Defensive dominance has been the Bears’ identity throughout the franchise’s history, but they seem to have finally found a front office that values both sides of the ball equally.
In fact, the pendulum has swung so far in the opposite direction that their defense has become an afterthought this offseason.

That is not surprising considering the substantial additions the team has made on the offensive side of the ball, but it is still noteworthy considering how much promise the defense showed last season.

The Bears finished with the league’s top-ranked rushing defense last season, allowing just over 86 yards per game. They also tied for the league lead with 22 interceptions, 16 of which came in the final seven games.

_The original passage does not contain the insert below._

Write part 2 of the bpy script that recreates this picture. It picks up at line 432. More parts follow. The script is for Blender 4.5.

Down the stretch, they played lights out on the defensive side of the ball, often taking over games even despite a lack of consistent pressure on opposing quarterbacks.

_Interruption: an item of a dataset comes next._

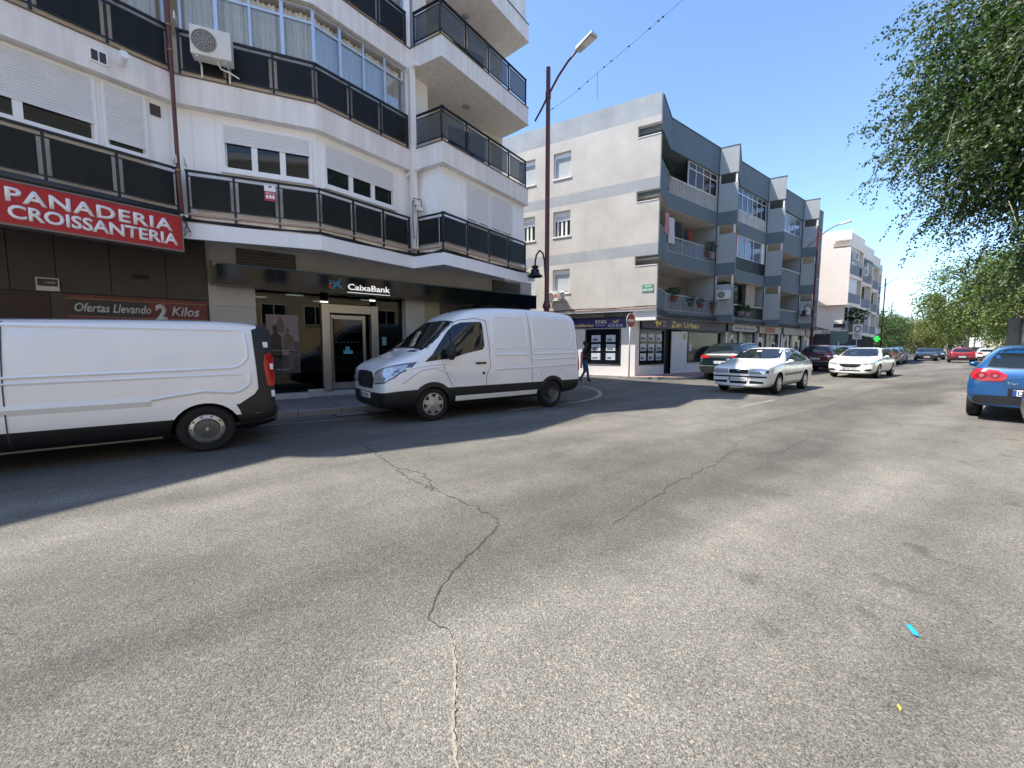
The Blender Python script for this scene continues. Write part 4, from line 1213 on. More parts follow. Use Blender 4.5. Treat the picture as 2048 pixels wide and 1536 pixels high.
def shop_window(S, s0, s1, z0, z1, cols, rows, parent, cw, ch):
    f = MB(); t = .06
    f.obox(S, s0, s1, -.1, .03, z0, z0 + t); f.obox(S, s0, s1, -.1, .03, z1 - t, z1); f.obox(S, s0, s0 + t, -.1, .028, z0 + t, z1 - t); f.obox(S, s1 - t, s1, -.1, .028, z0 + t, z1 - t)
    fo = f.build('shop_window', M_iron, parent)
    MB().obox(S, s0 + t, s1 - t, -.09, -.06, z0 + t, z1 - t).build('pane', M_spane, fo)
    for c in cols:
        for z in rows:
            MB().obox(S, c, c + cw, -.058, -.052, z, z + ch).build('listing_card', M_card, fo)
            MB().obox(S, c + .06, c + cw - random.uniform(.06, .2), -.052, -.050, z + .05, z + ch * random.uniform(.4, .6)).build('printed_photo', M_ink, fo)
    return fo
shop_window(SW, U2(2.52), U2(.72), .65, 2.43, (U2(2.22), U2(1.46)), (.88, 1.33, 1.78), grey, .47, .34)
# front along the street
F2 = (Vector((0, 12.1)), Vector((1, 0)), Vector((0, -1)))
MB().box(16.9, 17.26, 12.1, 12.5, 0, 2.98).build('shop_pier', M_wshop, grey)
MB().box(17.26, 19.45, 12.1, 12.4, 0, .63).build('shop_dado', M_wshop, grey)
MB().box(21.15, 21.7, 12.1, 12.4, 0, 2.4).build('shop_pier', M_wshop, grey)
MB().box(21.7, 25.6, 12.1, 12.4, 0, .66).build('shop_dado', M_wshop, grey)
shop_window(F2, 17.26, 19.45, .63, 2.42, (17.42, 18.1, 18.78), (.85, 1.33, 1.82), grey, .5, .36)
shop_window(F2, 21.72, 25.5, .66, 2.42, (), (), grey, .3, .3)
MB().obox(F2, 22.0, 22.25, -.057, -.052, 1.3, 1.75).build('notice', M_card, grey)
MB().box(19.45, 20.2, 12.3, 12.5, .12, 2.4).build('doorway', M_dark, grey)
dv = MB().box(20.2, 21.15, 12.12, 12.18, .12, 2.36).build('shop_door', M_wshop, grey)
MB().box(21.3, 21.5, 12.08, 12.099, 1.95, 2.25).build('wall_notice', mat('notice_yellow', (.5, .4, .1), .6), grey)
zu = thing('beauty_shop_sign', 'dark purple shop sign with gold Zen Urban lettering', 'sign', (21.5, 12.0, 2.45))
MB().box(17.28, 25.9, 11.98, 12.5, 2.45, 2.96).build('board', mat('sign_plum', (.022, .014, .05), .5), zu)
F3 = (Vector((0, 11.98)), Vector((1, 0)), Vector((0, -1)))
text('Zen Urban', F3, 19.8, 2.56, .31, 2.85, .002, .012, M_gold, 'lettering', zu, bold=.022)
text('centro de estetica y belleza', F3, 22.9, 2.58, .08, 2.6, .002, .005, mat('gold_dim', (.25, .18, .10), .5), 'lettering', zu)
for k, pl in enumerate(([(18.35, 2.82), (18.6, 2.86), (18.55, 2.5), (18.45, 2.62)], [(18.62, 2.86), (18.72, 2.74), (18.9, 2.88), (18.85, 2.6), (18.74, 2.7), (18.66, 2.55)], [(18.66, 2.5), (18.7, 2.52), (18.7, 2.48)])):
    MB().oplate(F3, pl, .002, .012).build('gold_emblem', M_gold, zu)
for z in (2.75, 2.55): MB().obox(F3, 19.0, 19.3, .002, .008, z, z + .12).build('faint_mark', MATS['gold_dim'], zu)
# the other shops
M_shopw = mat('shop_sign_pale', (.50, .49, .45), .6, var=.1)
specs = [(26.2, 30.6, 'barber_sign', 'pale barber shop sign with black script in a row of shops', M_bblk, [(26.9, 3.0, 'Golden Shop Gino', M_shopw)]),
         (30.9, 34.6, 'shop_sign', 'pale shop sign with red panel next to the barber sign', M_shopw, []),
         (35.2, 39.6, 'shop_sign', 'pale grey notice-like shop sign nearest the far lamp post', M_shopw, []),
         (39.9, 41.9, 'shop_sign', 'dark shop sign at the far end of the grey building', M_gpanel, [])]
for x0, x1, nm, lab, m, tx in specs:
    t = thing(nm, lab, 'sign', ((x0 + x1) / 2, 12, 2.5), group=None if nm != 'shop_sign' else 'row of shop signs')
    MB().box(x0, x1, 11.99, 12.5, 2.5, 2.98).build('board', m, t)
    SFx = (Vector((0, 11.99)), Vector((1, 0)), Vector((0, -1)))
    if nm == 'barber_sign':
        MB().oplate(SFx, [(26.7, 2.74), (26.95, 2.56), (30.1, 2.56), (30.4, 2.74), (30.1, 2.93), (26.95, 2.93)], .002, .01).build('cream_plaque', M_shopw, t)
        text('Barber Shop Gino', SFx, 27.1, 2.67, .16, 2.9, .011, .004, M_bblk, 'lettering', t, bold=.01, shear=.3)
    elif x0 < 31:
        MB().obox(SFx, x0 + .8, x1 - 1.1, .002, .01, 2.56, 2.9).build('red_panel', mat('sign_faded_red', (.42, .17, .15), .6), t)
    elif x0 < 36:
        for k in range(4): MB().obox(SFx, x0 + .4, x1 - .9 - k * .4, .002, .006, 2.56 + k * .1, 2.60 + k * .1).build('text_line', M_grey, t)
xs_ = [26.2, 28.3, 30.6, 30.9, 32.6, 34.6, 35.2, 37.3, 39.6, 39.9, 41.9]
for i in range(len(xs_) - 1):
    x0, x1 = xs_[i], xs_[i + 1]
    if x1 - x0 < .5: continue
    f = MB().box(x0, x0 + .12, 12.1, 12.45, 0, 2.5).box(x1 - .12, x1, 12.1, 12.45, 0, 2.5).box(x0 + .12, x1 - .12, 12.12, 12.4, .12, .45).build('shop_front', [M_wshop, M_grey, M_alu][i % 3], grey)
    MB().box(x0 + .12, x1 - .12, 12.2, 12.24, .45, 2.5).build('pane', M_spane, f)
    for k in range(3):
        a = x0 + .3 + random.random() * (x1 - x0 - 1.2)
        MB().box(a, a + random.uniform(.2, .6), 12.18, 12.195, random.uniform(.6, 1.4), random.uniform(1.5, 2.3)).build('window_poster', [M_card, M_wshop, mat('poster_green', (.1, .2, .13), .6)][k % 3], f)
# black cables drooping along the first slab
cb = MB()
for k in range(4):
    pts = [(x_, 11.78 if x_ > 19 else 10.9 + (x_ - 17) * .4, 3.12 + .05 * k - .08 * abs(math.sin((x_ - 17) * .42 + k))) for x_ in [17.0 + j * .6 for j in range(45)]]
    cb.tube(pts, .022, 5)
tag(cb.build('street_cables', M_cable), 'bundle of black cables drooping along the grey building above the shop signs', 'cables')
cb = MB()
for k in range(2):
    cb.tube([(*(K + dS * u_ + Vector((-.93, -.37)) * .06), 3.37 + .03 * k + .02 * math.sin(u_ * 2 + k)) for u_ in [i * .4 for i in range(16)]], .014, 5)
tag(cb.build('ledge_cables', M_cable), 'dark cables lying on the tiled ledge above the estate agency', 'cables')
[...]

While the Bears had some trouble getting to opposing passers, they did have one consistent edge threat in Montez Sweat, who earned his first career Pro Bowl nod after setting a career-high with 12.5 sacks.

The defensive end’s addition to Chicago’s defense cannot be understated, and he is a major reason the defense performed as well as they did over the second half of the season.

“We’re trying to pick up where we left off from last year,” Sweat said earlier this month at veteran minicamp.

“We lost two guys, two great guys up front, Justin [Jones] and Yannick Ngakoue, but we got some young guys that are really stepping up and an experienced guy like Jake Martin that’s really making some noise out there. So, I am pretty excited about what I’m seeing.”

Besides Sweat, the Bears have a few more players who are among the premier players at their positions, such as Jaylon Johnson, Tremaine Edmunds, and T.J. Edwards. Johnson is coming off his best season in which he was named Pro Football Focus’ top graded cover man, and the latter two give the Bears their most talented linebacker duo since Brian Urlacher and Lance Briggs graced the middle of the field for Chicago’s defense over a decade ago. It’s also worth noting that Kyler Gordon has developed into one of the game’s top slot corners, even if he still is flying under the radar in that conversation.

Aside from Johnson and Gordon, the Bears have a few other pieces in the secondary that could make them one of the league’s premier units. Tyrique Stevenson will hope to build off an impressive rookie season in which he led all first-year players with four interceptions. Meanwhile, the addition of Kevin Byard could allow Jaquan Brisker to play a more creative and versatile role on the back end of the defense rather than being forced to play him in the box (since Eddie Jackson struggled against the run).

If there is one glaring issue on the defensive side of the ball, it would be the lack of a proven pass-rushing threat opposite Montez Sweat. Barring a late-offseason acquisition (amongst an underwhelming group of edge rushers), DeMarcus Walker is slated to lock down the second defensive end spot. While he is a dependable and versatile option on the line, he doesn’t offer much value on third down, which could become a huge issue if Gervon Dexter Sr. doesn’t take a step forward as a pass-rusher.

The coaching staff is also hoping that rookie Austin Booker, who was seen as a massive value in the fifth round (many believe he would have been a day two selection next year had he gone back to school), can quickly acclimate his game to the pros and be ready to take on a supporting role right out of the gate. However, history is not on their side in that regard, as very few fifth-round defensive ends contribute right away, especially those as raw as the Kansas State product.

There are also still a few (as in, very few) veterans on the open market who could step in and patch the Bears’ biggest remaining weakness, including Yannick Ngakoue, whom the team signed to beef up the edge rusher spot last offseason. Many expected the 29-year-old to provide more juice against the pass (he finished with only four sacks, half as many as he had in his second-worst season), but he played better than expected against the run. Justin Houston and Carl Lawson are two other players the team could target to add another veteran to the room. However, either addition would be nothing more than a Band-Aid at this stage of their career.

While the team’s pass rush (or potential lack thereof) will be essential, their development will be the biggest determining factor for the Bears’ defensive success this season.

Chicago has a very young nucleus, relying on the continued progression of a handful of vital second and third-year players. Ryan Poles has done a good job of assembling young talent across the entire roster (especially on the defensive side of the ball before this offseason), and the Bears appear poised to reap the benefits if they receive proper development under the tutelage of Matt Eberflus’ coaching staff.

If the Bears’ defense can repeat the same energy they displayed throughout the second half of last season, it will be difficult to keep them out of the Wild Card hunt, regardless of how well the offense performs.

At the same time, if they improve upon last year’s performance, there is no telling how good this team can be.

A top-five finish among virtually all categories (besides sacks) is well within the range of expectations if all goes as planned, and they have enough talent to challenge any defense in the league.